Wednesday, February 02, 2005
Married into the Family of Uggggghhhhhh
My father-in-law is just your plain old garden-variety narcissistic alcoholic with limited social skills even when sober. When my daughter was 4 months old, we were in an Outback Steakhouse having what I thought was a normal, bantering, fun conversation, when he fixated on something I had said - JOKINGLY - several minutes before, and he suddenly shoved his chair back, stood up, and flipped me off. He very often calls up my husband to berate him for imagined slights and passing comments which were made several months ago but which my father-in-law just can't let go of.

And, of course, my mother-in-law is the one of the plane tickets fame, the black dress at my wedding, and other passive-aggressive misadventures.

Lovely, aren't they?

Now, we decided to host Christmas at our house this year, because we traveled for Thanksgiving and it was just more work than it was worth. And most of the holiday was lovely, some of my family was there too and everyone got along pretty well. My husband's birthday is the 26th, so the families stayed for that, too - still going well. Then, on the morning of the 27th, just before they were about to leave, we were sitting in the living room just chatting. First, my daughter was talking about playing dress-up, and my mother-in-law announced, "Yes, I know, when she gets dressed up she looks like a five-dollar hooker!" In front of my kids. Lovely. ("Mommy, what's a hooker?") Then, we were talking about Jacob's sleeping habits, and my father-in-law said, "Yeah, I bet he's got a little Playboy in there, he wakes up, masturbates and goes back to sleep." Which is not quite as offensive to me, but still inappropriate in front of the kids.

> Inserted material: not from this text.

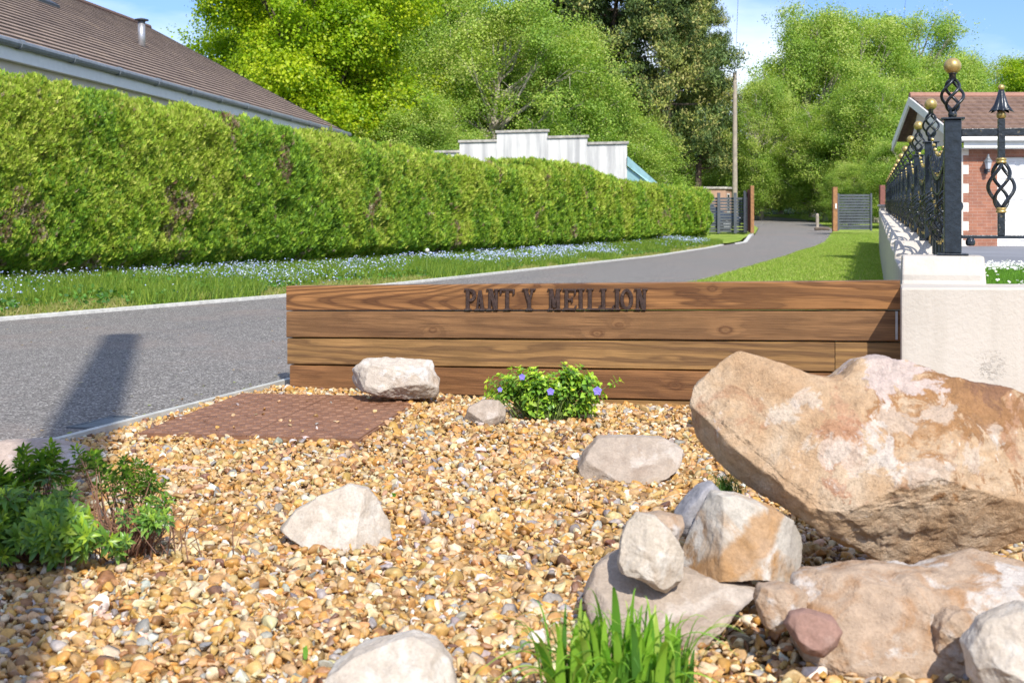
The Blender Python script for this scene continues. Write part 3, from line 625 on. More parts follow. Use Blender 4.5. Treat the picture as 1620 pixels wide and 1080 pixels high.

We were all sort of shocked, to say the least, and no one confronted it in the moment. But after a few days, Willem wrote them each a letter specifically pointing out what we had a problem with and asking them to tone it down a bit in the future. And then began the deafening silence. My mother-in-law kept calling and chatting as though nothing was wrong, but my father-in-law refused to communicate with us at all - very typical for the ways they typically react. Until last night - my husband called to wish his father a Happy Birthday, and father-in-law went OFF, how dare he reprimand his parents and family is worthless anyway he would rather be alone and why would we possibly think he would want a call wishing him a happy birthday and he's the parent in this situation and he doesn't want to hear it from us when our kids grow up spoiled and stupid and useless...

So, big sigh. The way the pattern goes, it will remain quiet around here for another day or two, then my mother-in-law will call and try to force us all to get along again, there will be extended awkwardness for a few months, then we'll all pretend everything is fine until the next blow-up.

Sorry to go off so long, I just felt the need to share the love and warmth of my in-laws. My own family has its idiosyncrasies, but it took getting married for me to realize how truly stable and wonderful they actually are.

Okay, back to my five-dollar hooker and my masturbating fiend of a son. Jeepers.